Think about it: what, exactly, is offensive about a man whistling at a female colleague? He’s moving air through his lips to make a sound. It’s only inappropriate because our society has assigned that noise the sexualized meaning of a degrading “compliment.” In the future, whistling may be as unremarkable as a handshake – or a handshake may be considered sexual misconduct.

(In fact, in some workplaces dominated by Orthodox Jews, male and female employees regularly seen shaking hands with each other might be accused of inappropriate conduct for making other employees uncomfortable.)

Many recent sexual harassment complaints involve men “propositioning” co-workers. Certainly, a boss soliciting sex from an underling can put undue pressure on her to participate in unwanted sexual activities. But millions of marriages started when one worker asked another on a date – including when the two had unequal power. Should the women in those marriages “expose” their husbands for the sexual harassment they experienced? Should they sue, or bring charges?

Of course not. Context matters, and thus the very same action might, or might not, be inappropriate depending on lots of factors, including the year in which it occurred.

It’s natural to feel sympathetic toward women who recount still-vivid traumatic experiences from long ago. But #MeToo has gone well beyond sympathy. The accused are losing work and having their reputations ruined, sometimes for doing things that seemed innocent at the time.
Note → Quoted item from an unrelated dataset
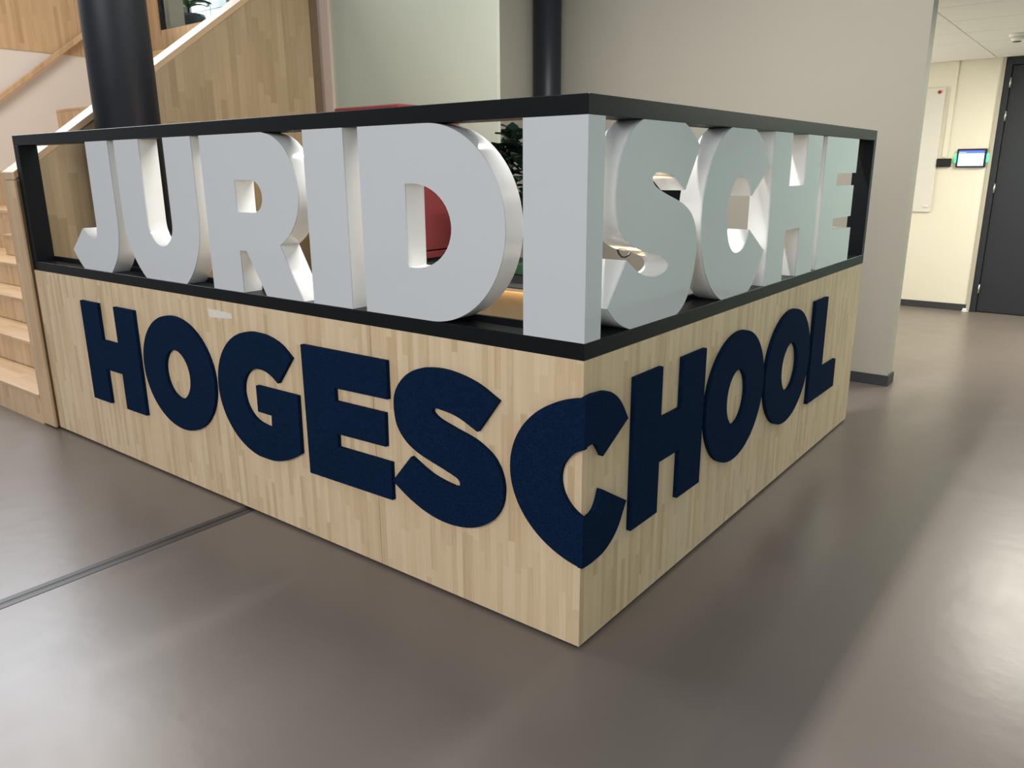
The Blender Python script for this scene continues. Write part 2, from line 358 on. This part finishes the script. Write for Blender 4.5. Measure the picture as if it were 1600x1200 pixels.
# partition wall behind the block (right), its end towards the corridor
WY = 3.985
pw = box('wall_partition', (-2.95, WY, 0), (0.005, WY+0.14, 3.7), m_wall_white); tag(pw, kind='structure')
bm = bmesh.new(); bm_box(bm, (-2.95, WY-0.014, 0.0), (0.019, WY, 0.075)); bm_box(bm, (0.005, WY, 0.0), (0.019, WY+0.154, 0.075)); bm_box(bm, (-2.95, WY+0.14, 0), (0.005, WY+0.154, 0.075))
bp_ = link('baseboard_partition', done(bm, 'baseboard_partition'), m_base); tag(bp_, kind='structure')
# pale green wall right behind the booth and the cross wall joining it to the partition
gw = box('wall_green', (-3.70, 2.26, 0), (-2.13, 2.29, 3.7), m_wall_green); tag(gw, kind='structure')
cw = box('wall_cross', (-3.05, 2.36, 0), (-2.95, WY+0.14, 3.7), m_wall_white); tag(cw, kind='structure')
tr = box('trim_1', (-3.93, 2.235, 0), (-3.70, 2.36, 3.9), m_pink); tag(tr, kind='structure')

# hall wall far to the right with its windows (seen mirrored in the glossy letters)
hw = boxes('wall_right', [((5.2, -7.5, 0), (5.4, 3.9, 0.55)), ((5.2, -7.5, 3.0), (5.4, 3.9, 3.9))] + [((5.2, y, 0.55), (5.4, y+wd, 3.0)) for y, wd in ((-7.5, 1.2), (-4.9, .5), (-3.0, 1.4), (-0.2, .35), (1.4, .25), (2.9, 1.0))], m_wall_hall)
tag(hw, kind='structure')
# ---- corridor on the right: back wall, ceiling of separate tiles, door
BY = 7.70; CZ = 2.545
bw = box('wall_back', (-3.0, BY, 0), (-0.02, BY+0.15, CZ+0.1), m_wall_cream); tag(bw, kind='structure')
bw2 = boxes('wall_back_2', [((1.15, BY, 0), (3.2, BY+0.15, CZ+0.1)), ((-0.02, BY+0.1, 0), (1.15, BY+0.15, CZ+0.1))], m_wall_hall); bw2.name = 'wall_back_right'; tag(bw2, kind='structure')
bb = box('baseboard_back', (-3.0, BY-0.014, 0), (-0.045, BY, 0.072), m_base); tag(bb, kind='structure')
t2 = box('trim_2', (-0.050, BY-0.02, 0.0), (-0.018, BY, CZ), m_wall_white); tag(t2, kind='structure')
cwr = box('wall_corridor_right', (3.2, 4.0, 0), (3.35, BY+0.15, CZ+0.1), m_wall_hall); tag(cwr, kind='structure')
cwl = box('wall_corridor_left', (-3.05, WY+0.14, 0), (-2.95, BY+0.15, CZ+0.1), m_wall_cream); tag(cwl, kind='structure')
ce = box('ceiling', (-3.0, 4.16, CZ+0.012), (3.35, BY+0.15, CZ+0.10), m_grid); tag(ce, kind='structure')
tile_me = None
for i, x0 in enumerate((-2.50, -1.30, -0.10, 1.10, 2.30)):
    for j in range(6):
        y0 = 3.87 + 0.633*j
        ya, yb = max(y0, 4.165)+0.004, min(y0+0.633, BY)-0.004
        if yb - ya < 0.1: continue
        box('ceiling_tile', (x0+0.004, ya, CZ), (min(x0+1.2, 3.2)-0.004, yb, CZ+0.0125), m_tile, ce)
dr = empty('door_1', (0.55, BY+0.05, 0), None, None); tag(dr, kind='structure')
boxes('door_frame', [((-0.018, BY-0.012, 0), (0.040, BY+0.10, 2.53)), ((1.09, BY-0.012, 0), (1.15, BY+0.10, 2.53)), ((0.040, BY-0.012, 2.47), (1.09, BY+0.10, 2.53))], m_door, dr, 0.003)
box('door_leaf', (0.045, BY+0.004, 0.008), (1.085, BY+0.05, 2.465), m_door, dr, 0.002)
for hz in (2.305, 1.99, 1.285, 0.25):
    cyl('hinge', (0.0425, BY-0.016, hz-0.047), (0.0425, BY-0.016, hz+0.047), 0.009, m_steel, dr, 14)
tube('door_handle', [(1.0, BY+0.003, 1.05), (1.0, BY-0.05, 1.05), (0.88, BY-0.05, 1.05)], 0.01, m_steel, dr)
# left side: stair well walls
ws = box('wall_left', (-10.15, -1.2, 0), (-10.0, 4.5, 2.965), m_wall_stair); tag(ws, kind='structure')
up = empty('wall_upper_left', (-10.0, 1.6, 2.965), None, None); tag(up, kind='structure')
for k in range(5):
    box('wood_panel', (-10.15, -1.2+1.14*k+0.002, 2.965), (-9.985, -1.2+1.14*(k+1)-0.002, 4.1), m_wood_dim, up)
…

Aggressive feminists have argued that workplace jokery and violent assault are on the same spectrum. They present sexual harassment as a timeless feature of the workplace, the only difference being that today’s women have the confidence to speak up.

That’s not fair. The very meanings of sex, work, and romance in American life have changed, sometimes dramatically, since the 1950s and 1960s. And they’ll continue to change.

Just as we don’t want our granddaughters to accuse us of hurting women by doing things we don’t yet know are “wrong,” let’s ease up on our grandfathers who, in the 1950s, treated their secretaries the way men treated their secretaries in the 1950s.